### Stored data
◇ ◇ ◇ ◇
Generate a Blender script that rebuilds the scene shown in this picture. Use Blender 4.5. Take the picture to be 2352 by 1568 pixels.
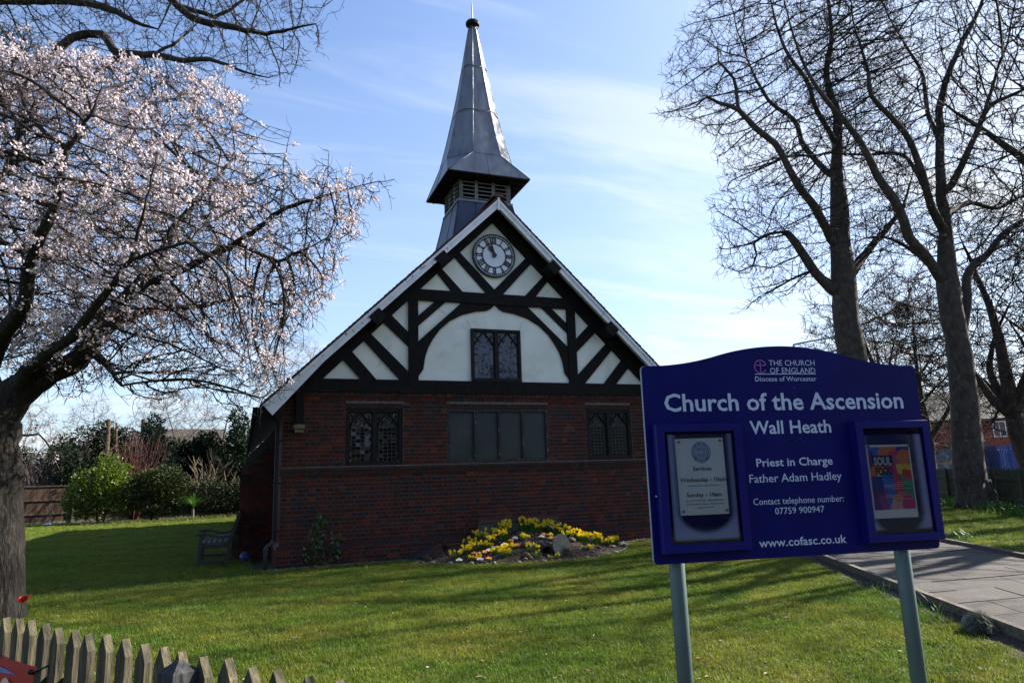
import bpy, bmesh, math, random
import numpy as np
from mathutils import Vector, Matrix, noise as mnoise

for o in list(bpy.data.objects):
    bpy.data.objects.remove(o)
SC = bpy.context.scene
COL = SC.collection
rad = math.radians

# ------------------------------------------------------------ camera, sky, sun, exposure
CAM = Vector((1.7467, -13.4284, 1.453))
YAW, PITCH, ROLL = 0.3675, 0.1910, -0.0323
fwd = Vector((math.sin(YAW)*math.cos(PITCH), math.cos(YAW)*math.cos(PITCH), math.sin(PITCH)))
rt = Vector((math.cos(YAW), -math.sin(YAW), 0))
up = rt.cross(fwd)
rt2 = rt*math.cos(ROLL)+up*math.sin(ROLL)
up2 = -rt*math.sin(ROLL)+up*math.cos(ROLL)
cd = bpy.data.cameras.new('camera')
co = bpy.data.objects.new('camera', cd)
COL.objects.link(co)
M = Matrix((rt2, up2, -fwd)).transposed().to_4x4()
M.translation = CAM
co.matrix_world = M
cd.sensor_width = 36.0
cd.lens = 1608.6/2352*36
cd.clip_start = 0.05
cd.clip_end = 2000
SC.camera = co

SUN_EL = rad(34.0)
SUN_A = rad(4.0)                       # degrees behind the plane of the church front
SUND = Vector((math.cos(SUN_EL)*math.cos(SUN_A), math.cos(SUN_EL)*math.sin(SUN_A), math.sin(SUN_EL)))
sl = bpy.data.lights.new('sun', 'SUN')
sl.energy = 5.0
sl.angle = rad(0.55)
sl.color = (1.0, 0.94, 0.84)
so = bpy.data.objects.new('sun', sl)
COL.objects.link(so)
so.rotation_euler = SUND.to_track_quat('Z', 'Y').to_euler()

W = bpy.data.worlds.new('World')
SC.world = W
W.use_nodes = True
nt = W.node_tree
for n in list(nt.nodes):
    nt.nodes.remove(n)
def N(tree, t, **k):
    n = tree.nodes.new(t)
    for a, b in k.items():
        setattr(n, a, b)
    return n
wo = N(nt, 'ShaderNodeOutputWorld')
bg = N(nt, 'ShaderNodeBackground')
sky = N(nt, 'ShaderNodeTexSky')
sky.sky_type = 'NISHITA'
sky.sun_disc = False
sky.sun_elevation = SUN_EL
sky.sun_rotation = math.pi/2-SUN_A
sky.altitude = 80
sky.air_density = 1.15
sky.dust_density = 1.2
sky.ozone_density = 3.0
tc = N(nt, 'ShaderNodeTexCoord')
sx = N(nt, 'ShaderNodeSeparateXYZ')
nt.links.new(tc.outputs['Generated'], sx.inputs[0])
def wmath(op, a, b=None, c=None, clamp=False):
    n = N(nt, 'ShaderNodeMath', operation=op, use_clamp=clamp)
    for i, v in enumerate((a, b, c)):
        if v is None: continue
        if isinstance(v, (int, float)): n.inputs[i].default_value = v
        else: nt.links.new(v, n.inputs[i])
    return n.outputs[0]
zc = wmath('ADD', wmath('MAXIMUM', sx.outputs[2], 0.0), 0.12)
px_ = wmath('DIVIDE', sx.outputs[0], zc)
py_ = wmath('DIVIDE', sx.outputs[1], zc)
cv = N(nt, 'ShaderNodeCombineXYZ')
nt.links.new(px_, cv.inputs[0]); nt.links.new(py_, cv.inputs[1])
mp = N(nt, 'ShaderNodeMapping')
mp.inputs['Rotation'].default_value = (0, 0, rad(-12))
mp.inputs['Scale'].default_value = (0.55, 2.3, 1)
nt.links.new(cv.outputs[0], mp.inputs[0])
n1 = N(nt, 'ShaderNodeTexNoise'); n1.inputs['Scale'].default_value = 1.15; n1.inputs['Detail'].default_value = 8; n1.inputs['Roughness'].default_value = 0.60; n1.inputs['Distortion'].default_value = 0.7
nt.links.new(mp.outputs[0], n1.inputs['Vector'])
n2 = N(nt, 'ShaderNodeTexNoise'); n2.inputs['Scale'].default_value = 0.45; n2.inputs['Detail'].default_value = 3
nt.links.new(mp.outputs[0], n2.inputs['Vector'])
mr = N(nt, 'ShaderNodeMapRange'); mr.interpolation_type = 'SMOOTHSTEP'
mr.inputs[1].default_value = 0.44; mr.inputs[2].default_value = 0.70
nt.links.new(n1.outputs[0], mr.inputs[0])
mr2 = N(nt, 'ShaderNodeMapRange'); mr2.interpolation_type = 'SMOOTHSTEP'
mr2.inputs[1].default_value = 0.33; mr2.inputs[2].default_value = 0.56
nt.links.new(n2.outputs[0], mr2.inputs[0])
low = wmath('POWER', wmath('SUBTRACT', 1.0, wmath('MULTIPLY', sx.outputs[2], 1.25), clamp=True), 1.3)   # thin cloud shows more towards the horizon
cl = wmath('MULTIPLY', wmath('MULTIPLY', mr.outputs[0], mr2.outputs[0]), wmath('ADD', 0.25, low), clamp=True)
dt = N(nt, 'ShaderNodeVectorMath', operation='DOT_PRODUCT'); nt.links.new(tc.outputs['Generated'], dt.inputs[0]); dt.inputs[1].default_value = tuple(SUND)
aure = wmath('MULTIPLY', wmath('POWER', wmath('MAXIMUM', dt.outputs['Value'], 0.0), 4.0), 0.62)    # thin high haze glows round the sun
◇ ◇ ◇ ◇
Pictures excluded, repeat exactly the lines from the top of the material through the line with "from mathutils import", including both of those lines.

Generate a Blender script that rebuilds the scene shown in this picture. Use Blender 4.5. Take the picture to be 2352 by 1568 pixels.
import bpy, bmesh, math, random
import numpy as np
from mathutils import Vector, Matrix, noise as mnoise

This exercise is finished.